This Sunday, Mike B. led our discussion this past Sunday on the topic of Natural History and its intersection with Buddhist philosophy.
Mike played an excerpt from Gil Fronsdal’s talk here: http://audiodharma.org/talks/audio_player/4361.html.
He also read a poignant selection from one of the essays in The Way of Natural History by Thomas Fleischner. Here are some quotes from that essay:
Natural history is the practice of intentional, focused attentiveness and receptivity to the more-than-human world, guided by honesty and accuracy. Simply put, it is paying attention to the bigger world outside our own heads. As Zen Roshi (and contributor to this volume) Robert Aitken noted, attention is prerequisite to intimacy. Natural history, then, is a means of becoming intimate with the big, wild world…
Minfulness, a crucial element of manu spiritual lineages, is particularly closely allied with Buddhist traditions, which include it as one of the elements of the Noble Eightfold Path. RIght Mindfulness involves cultivating a state of increasing clarity and intensity of consciousness, one that filters out illusions and projections…

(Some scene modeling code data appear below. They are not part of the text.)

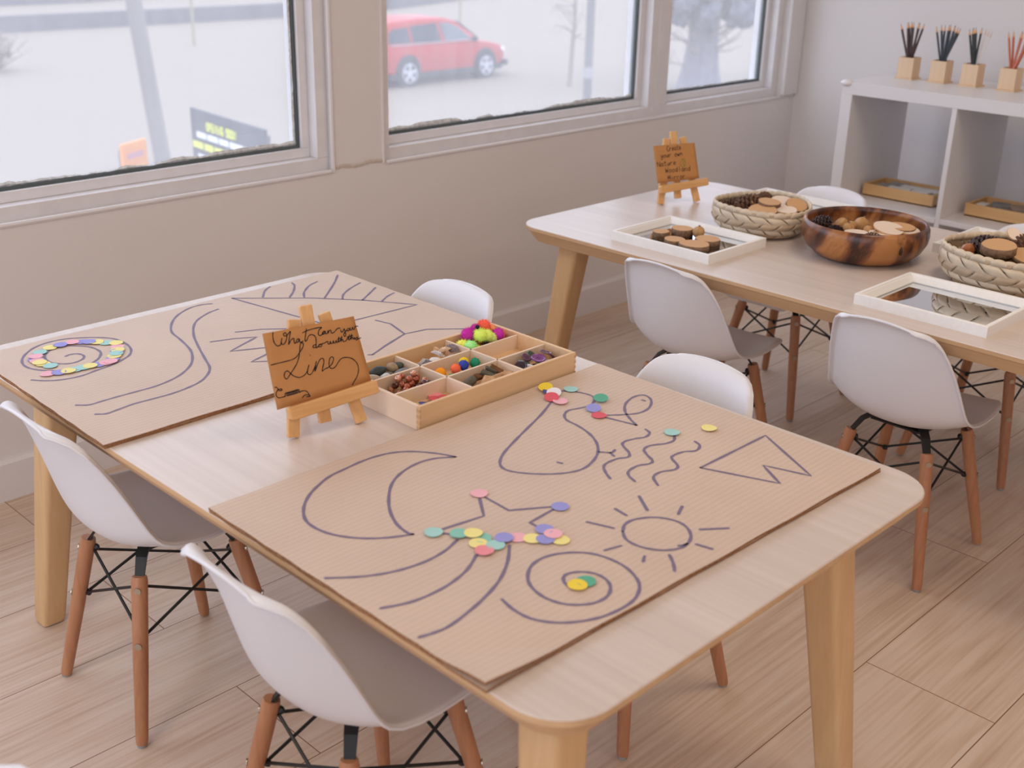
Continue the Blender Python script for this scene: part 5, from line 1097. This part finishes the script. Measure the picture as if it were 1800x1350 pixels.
# ------------------------------------------------------------------ woven baskets
def basket(cx, cy, R0, H0, label, N=15, seed=0, phase=0.0):
    e = empty('woven_basket', (cx, cy, TH)); tag(e, label, 'basket', 'palm leaf baskets on the far table')
    P_ = 2*PI/N
    pr = [(.45, 0.004), (.66, .006), (.80, .10), (.93, .30), (1.0, .55), (1.0, .80), (.97, 1.0)]
    def rz(t):
        x = t*(len(pr)-1); i = min(int(x), len(pr)-2); f = x-i; a, b = pr[i], pr[i+1]; f2 = f
        return (a[0]+(b[0]-a[0])*f2)*R0, (a[1]+(b[1]-a[1])*f2)*H0
    K = P_*3.1
    def pt(a, b, off, lift=0):
        th = (a+b)/2; t = (b-a)/(2*K); r, z = rz(max(0, min(1, t))); r2, z2 = rz(min(1, t+.03)); r1, z1 = rz(max(0, t-.03))
        nrm = Vector((z2-z1, 0, -(r2-r1))).normalized() if (abs(z2-z1)+abs(r2-r1)) > 1e-7 else Vector((1, 0, 0))
        rr_ = r+nrm.x*off; zz = z+nrm.z*off+lift
        wob = 1+.012*math.sin(3*th+seed)
        return Vector((math.cos(th+phase)*rr_*wob, math.sin(th+phase)*rr_*wob, max(.001, zz*(1+.05*math.sin(2*th+seed+1)))))
    hgt = .0023
    for fam in (0, 1):
        mb = MB()
        for i in range(N):
            rows = []; ns = 64
            for k in range(ns+1):
                t = k/ns; row = []
                for j in range(7):
                    q = -.5+j/6; w = q*P_*.90
                    if fam == 0:
                        a = i*P_+w; b = a-w+2*K*t+ (0)
                        b = i*P_+2*K*t; a_ = i*P_+w; ph = math.cos(PI*b/P_+PI*i)
                        cup = 0
                        row.append(pt(a_, b+w, hgt*ph+cup))
                    else:
                        a = i*P_-2*K*t; b_ = i*P_+w; ph = -math.cos(PI*a/P_+PI*i)
                        cup = 0
                        row.append(pt(a+w, b_, hgt*ph+cup))
                rows.append(row)
            mb.grid(rows)
        mb.build('woven_strips', M['palm' if fam else 'palm_shade'], e, smooth='all', solid=.0011)
    mb = MB(); mb.lathe([(.0001, .0015), (R0*.60, .0015), (R0*.68, .006)], 40); mb.build('base', M['palm'], e, solid=.001)
    # folded rim
    mb = MB()
    for i in range(2*N):
        th0 = i*P_/2; rows = []
        for k in range(9):
            s = k/8; th = th0+P_*.78*(s-.25); r, z = rz(1.0); lift = .0055*math.sin(PI*s)
            wv = 1+.012*math.sin(3*th+seed); zz = z*(1+.05*math.sin(2*th+seed+1))
            row = []
            for j in range(5):
                u = j/4*PI; rad = r*wv+.0042*math.cos(u)*(1 if i % 2 else .8); row.append((math.cos(th+phase)*rad, math.sin(th+phase)*rad, zz-.008*(1-math.sin(u))+lift*math.sin(u)*.9))
            rows.append(row)
        mb.grid(rows)
    mb.build('folded_rim', M['palm'], e, smooth='all', solid=.001)
    return e
B1 = (1.232, -.905); B2 = (1.246, -1.514)
basket(B1[0], B1[1], .120, .069, 'palm leaf basket of pine cones and wood slices, left of the wooden bowl', 18, 1)
basket(B2[0], B2[1], .135, .080, 'palm leaf basket of pine cones and wood slices, at the right edge of the photo', 19, 2, .2)
G1, G2 = 'natural pieces in the left basket', 'natural pieces in the right basket'
def at(c, x, y, z): return (c[0]+x, c[1]+y, TH+z)
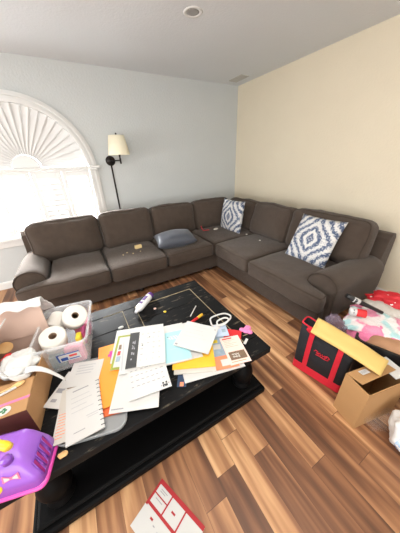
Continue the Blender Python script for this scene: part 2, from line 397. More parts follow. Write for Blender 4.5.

Natural history and mindfulness are two surfaces of the same leaf, a seamless merging of attentiveness outward and inward, toward the interwoven realms of nature an psyche. For some people the window is clearer looking outward; for others, it’s easier to look within. But regardless what is being attended, the practice of mindful attention is very much the same, and the two practices are fully complementary.